Lo suyo es ir recogiendo especie de brezo con el que formar una escoba para tener limpio el pensamiento  

Es, ya digo, un hombre raro, un sujeto que no está de acuerdo con el espíritu del tiempo y por eso es novelista

TOMÁS VAL

SE le concede el Premio Cervantes a José Jiménez Lozano y, tal vez acostumbrados a ver a otras figuras en semejantes fastos, cometeríamos un error si soltáramos las fanfarrias y recorriéramos las calles de Alcazarén 'su pueblo de residencia' con la banda municipal. Se me antoja que Jiménez Lozano prefiere el silencio al alboroto, que lo suyo es ir recogiendo acianos, flores silvestres, especie de brezo con el que formar una escoba para tener limpio y en orden el pensamiento.
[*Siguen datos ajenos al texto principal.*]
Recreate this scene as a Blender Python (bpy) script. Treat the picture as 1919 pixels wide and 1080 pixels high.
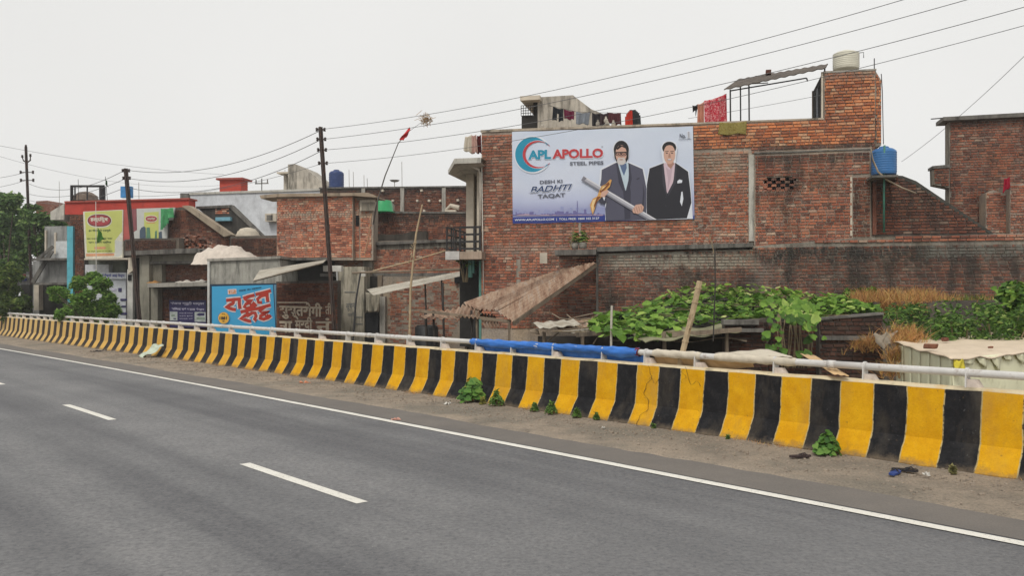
import bpy, math, random
import numpy as np
from mathutils import Vector, Matrix
for o in list(bpy.data.objects): bpy.data.objects.remove(o)
R = random.Random(7)
S = bpy.context.scene
C = S.collection
PI = math.pi
# ---------------------------------------------------------------- camera, sky, sun, exposure
F, HOR, CH = 1600.0, 561.0, 2.0            # focal length and horizon in photo pixels, eye height
cam = bpy.data.cameras.new('camera'); co = bpy.data.objects.new('camera', cam); C.objects.link(co)
co.location = (0, 0, CH); co.rotation_euler = (PI/2, 0, 0)
cam.sensor_width = 36; cam.lens = F/1919*36; cam.shift_y = (HOR-540)/1919
cam.clip_start = .1; cam.clip_end = 4000
S.camera = co
S.view_settings.view_transform = 'Standard'; S.view_settings.look = 'None'
S.view_settings.exposure = 0.10; S.view_settings.gamma = 1; S.view_settings.use_curve_mapping = False
SUN_EL, SUN_AZ = math.radians(50), math.radians(200)   # sun high behind the camera, to the left
W = bpy.data.worlds.new('World'); S.world = W; W.use_nodes = True
nt = W.node_tree; nt.nodes.clear()
sky = nt.nodes.new('ShaderNodeTexSky'); sky.sky_type = 'NISHITA'; sky.sun_disc = False
sky.sun_elevation = SUN_EL; sky.sun_rotation = SUN_AZ; sky.dust_density = 4; sky.air_density = 1
hs = nt.nodes.new('ShaderNodeHueSaturation'); hs.inputs['Saturation'].default_value = .12
mx = nt.nodes.new('ShaderNodeMix'); mx.data_type = 'RGBA'; mx.inputs[0].default_value = .9
mx.inputs[7].default_value = (8.35, 8.3, 8.1, 1)            # overcast veil
tc = nt.nodes.new('ShaderNodeTexCoord'); no = nt.nodes.new('ShaderNodeTexNoise'); no.inputs['Scale'].default_value = 1.3; no.inputs['Detail'].default_value = 3
mr = nt.nodes.new('ShaderNodeMapRange'); mr.inputs[1].default_value = .3; mr.inputs[2].default_value = .7; mr.inputs[3].default_value = .93; mr.inputs[4].default_value = 1.03
vm = nt.nodes.new('ShaderNodeVectorMath'); vm.operation = 'SCALE'
bg = nt.nodes.new('ShaderNodeBackground'); bg.inputs[1].default_value = .1
wo = nt.nodes.new('ShaderNodeOutputWorld')
l = nt.links.new
l(sky.outputs[0], hs.inputs['Color']); l(hs.outputs[0], mx.inputs[6]); l(tc.outputs['Generated'], no.inputs['Vector']); l(no.outputs[0], mr.inputs[0])
l(mx.outputs[2], vm.inputs[0]); l(mr.outputs[0], vm.inputs['Scale']); l(vm.outputs[0], bg.inputs[0]); l(bg.outputs[0], wo.inputs[0])
sl = bpy.data.lights.new('sun', 'SUN'); sl.energy = 1.5; sl.angle = math.radians(16); sl.color = (1, .955, .88)
so = bpy.data.objects.new('sun', sl); C.objects.link(so); so.location = (-20, -30, 60)
so.rotation_euler = Vector((-math.sin(SUN_AZ)*math.cos(SUN_EL)*-1, math.cos(SUN_AZ)*math.cos(SUN_EL), math.sin(SUN_EL))).to_track_quat('Z', 'Y').to_euler()
HAZE = .0010
GZ = -3.0                                   # street level below the flyover
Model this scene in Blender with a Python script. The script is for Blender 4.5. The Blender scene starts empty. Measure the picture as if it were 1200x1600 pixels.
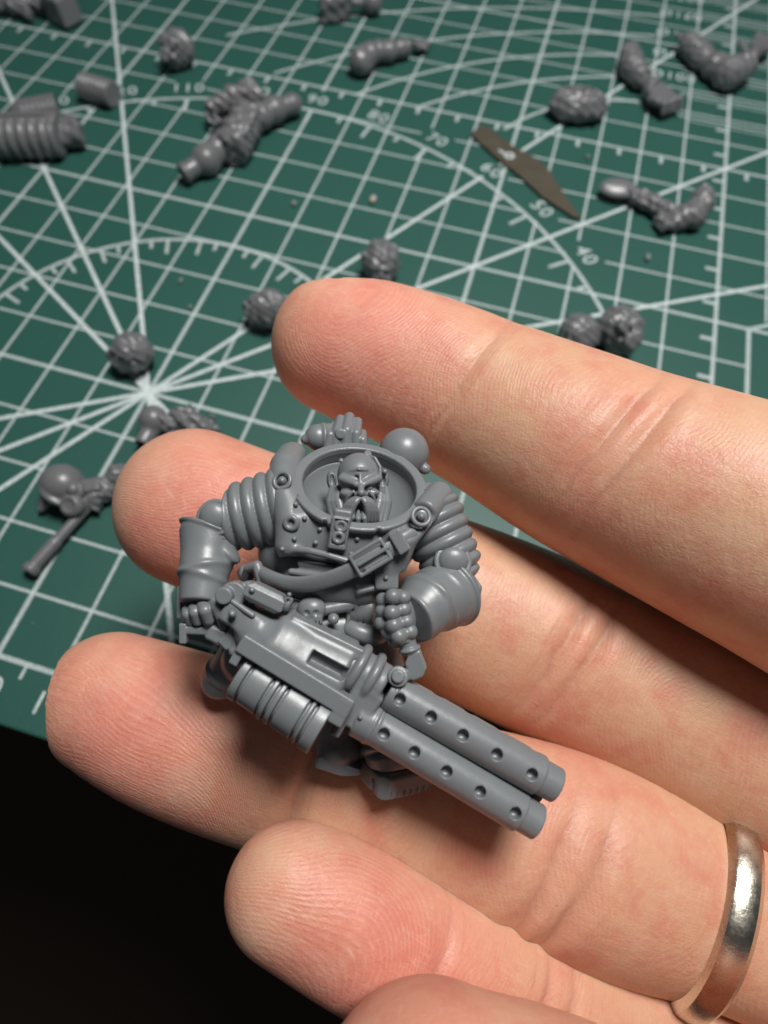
import bpy, math, random
import numpy as np
from mathutils import Matrix, Vector

# ------------------------------------------------------------------ scene
# 1 Blender unit = 1 cm (a hand close-up): the cutting mat lies in z = 0 with its
# centimetre grid along x and y.
sc = bpy.context.scene
sc.unit_settings.scale_length = 0.01
F_PX = 950.07                                   # focal length for a 1200 px wide picture
CAM = np.array([5.82653761, -0.44620191, 9.14281961])
R = np.array([[0.95954887, 0.28028257, 0.02660174],
              [0.26293855, -0.85835882, -0.44054903],
              [-0.10064438, 0.42972295, -0.89733433]])   # rows: right, down, forward
cam_d = bpy.data.cameras.new('camera')
cam = bpy.data.objects.new('camera', cam_d)
sc.collection.objects.link(cam)
m = np.eye(4); m[:3, 0] = R[0]; m[:3, 1] = -R[1]; m[:3, 2] = -R[2]; m[:3, 3] = CAM
cam.matrix_world = Matrix(m.tolist())
cam_d.sensor_fit = 'HORIZONTAL'; cam_d.sensor_width = 36.0
cam_d.lens = F_PX / 1200 * 36.0
cam_d.clip_start = 0.05; cam_d.clip_end = 500
cam_d.dof.use_dof = True
cam_d.dof.focus_distance = 4.75
cam_d.dof.aperture_fstop = 0.42
sc.camera = cam

world = bpy.data.worlds.new('World'); sc.world = world; world.use_nodes = True
bg = world.node_tree.nodes['Background']
bg.inputs[0].default_value = (0.80, 0.90, 1.0, 1); bg.inputs[1].default_value = 0.05

def area(name, loc, target, size, power, col, shape='DISK', size_y=None):
    l = bpy.data.lights.new(name, 'AREA'); l.shape = shape; l.size = size
    if size_y: l.size_y = size_y
    l.energy = power; l.color = col
    o = bpy.data.objects.new(name, l); sc.collection.objects.link(o)
    o.location = loc
    o.rotation_euler = (Vector(target) - Vector(loc)).to_track_quat('-Z', 'Y').to_euler()
    return o
# one desk lamp high over the mat, a little to the right of the hand
area('desk_lamp_light', (9.0, 11.5, 32.5), (5.0, 5.0, 2.0), 11.0, 12800, (1.0, 0.98, 0.945))

vs = sc.view_settings
vs.view_transform = 'Standard'; vs.look = 'None'; vs.exposure = 0.0; vs.gamma = 1.0
vs.use_curve_mapping = False
sc.cycles.max_bounces = 6; sc.cycles.diffuse_bounces = 3; sc.cycles.glossy_bounces = 3; sc.cycles.transparent_max_bounces = 16
sc.cycles.use_adaptive_sampling = True; sc.cycles.adaptive_threshold = 0.02
sc.cycles.use_denoising = True

# ------------------------------------------------------------------ helpers
def tag(o, label=None, cat=None, group=None, kind=None):
    if label: o['label'] = label
    if cat: o['category'] = cat
    if group: o['group'] = group
    if kind: o['kind'] = kind
    return o

def unproj(x, y, z):
    """photo pixel and depth along the view axis (cm) -> world"""
    return CAM + R.T @ np.array([(x - 600) / F_PX * z, (y - 800) / F_PX * z, z])

def onmat(x, y, h=0.0):
    """point at height h over the mat seen at a photo pixel"""
    d = R.T @ np.array([(x - 600) / F_PX, (y - 800) / F_PX, 1.0])
    return CAM + d * ((h - CAM[2]) / d[2])

def empty(name, loc):
    o = bpy.data.objects.new(name, None); sc.collection.objects.link(o)
    o.location = Vector([float(c) for c in loc]); o.empty_display_size = 0.2
    return o

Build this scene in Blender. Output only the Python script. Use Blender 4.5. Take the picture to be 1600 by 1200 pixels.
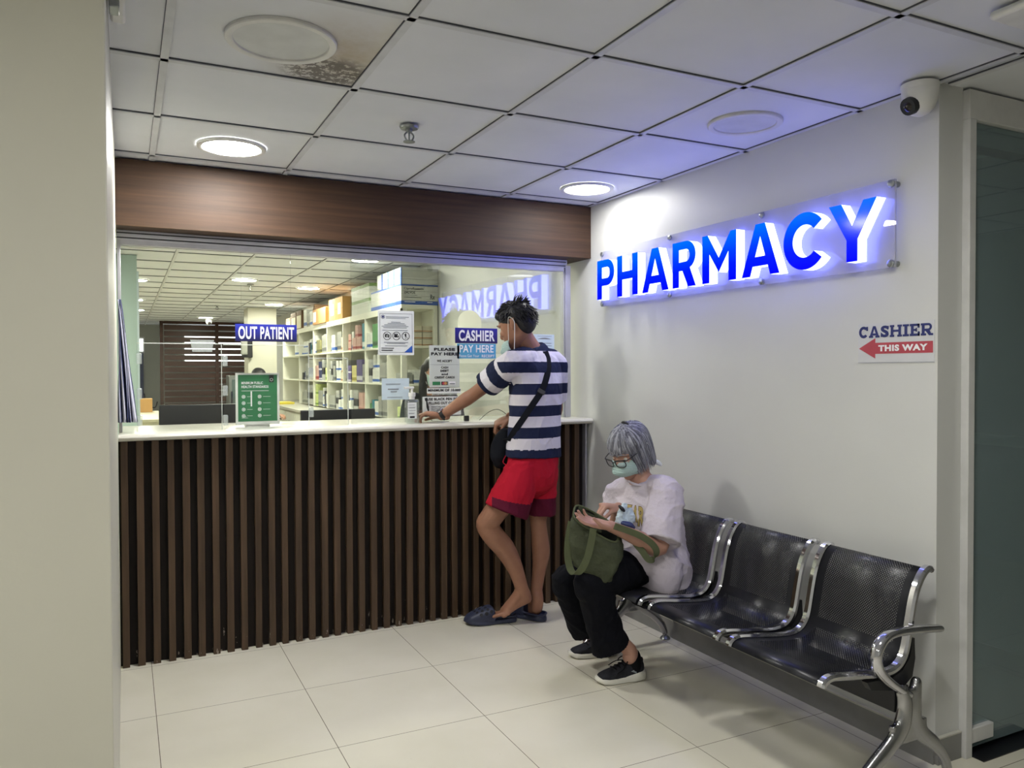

José Jiménez Lozano va por la vida recopilando ideas con la sencillez con la que otros recolectan setas y, o mucho me equivoco, o el ruido de este premio le ha de resultar desagradable. Juraría que el estrépito de esta vida actual no le gusta nada, sobre todo porque la cosecha de nueces es muy escasa por más nogalas que él vaya plantando en artículos, novelas y conferencias.

Es, ya digo, un hombre raro, un sujeto que no está de acuerdo con el espíritu del tiempo y por eso es novelista, artista. Alguna vez ha afirmado que, a través de sus obras, puede conocerse a Jiménez Lozano, sí, pero al escritor. Su faceta de artista le hace conocer que el arte ha de sobrecoger si no quiere convertirse en un adorno. Salvando todas las distancias -acaso no tantas como pueda parecer-, uno piensa en aquello de Celaya: «Maldigo la poesía concebida como un lujo cultural de los neutrales». Jiménez Lozano es un rebelde, es un cristiano -no viejo, que nunca tuvo prevención hacia lo judío- a quien sus creencias le suponen una constante fuente de conflictos. Como hombre y como autor es un cristiano que no está de acuerdo, aunque eso -ni como hombre ni como escritor que a veces ha tenido que oír alguna crítica de misticismo- no signifique, ni mucho menos, que se pase el día pensando en Dios. Digo yo que poco le interesarán los misticismos a alguien que no concibe un Dios sin hombres. Y por eso los perdedores, los que no entienden este mundo desbocado y falso en el que las cosas tienen nombres que nada significan; los que todavía cuentan historias al amor de la lumbre; los que admiran con fervor religioso la cultura que otros desprecian y ellos no pueden tener..., todos esos están siempre presentes en sus novelas. Vive Jiménez Lozano entre los de abajo, entre los que hablan como Shakespeare; entre los que, cuando hablan, palabras dicen. Lo de marear la perdiz es cosa de políticos y de intelectuales, no de sus paisanos ni personajes.

Yo no le conozco mucho, pero mi primer contacto con él me mostró claramente con quién me estaba jugando los cuartos. Hace ya mucho tiempo, cuando deseaba colaborar en El Norte de Castilla, periódico que Jiménez Lozano dirigía, envié unos artículos para que él los leyera. Pocos días después, el subdirector me llamó para informarme de que «Pepe no está en absoluto de acuerdo con tus planteamientos, pero ha decidido que escribas en el periódico». Eso, créanme, es un milagro en estos tiempos maniqueos que suscitó en mí el más grande de los respetos. La obra de Jiménez Lozano es grande, escrita por un hombre sensato que lee en Alcazarén un suplemento de 'Le Monde' dedicado a su obra. Si tienen oportunidad, escuchen el discurso que pronunciará en la Universidad de Alcalá de Henares. Seguro que dirá cosas interesantes, en voz no muy alta. Y, si los de protocolo no andan previsores, no sería extraño que José Jiménez Lozano, premio Cervantes, premio Nacional de las Letras, premio de Castilla y León de las Letras, se dirija a un bedel para preguntarle qué tiene que hacer, dónde tiene que situarse.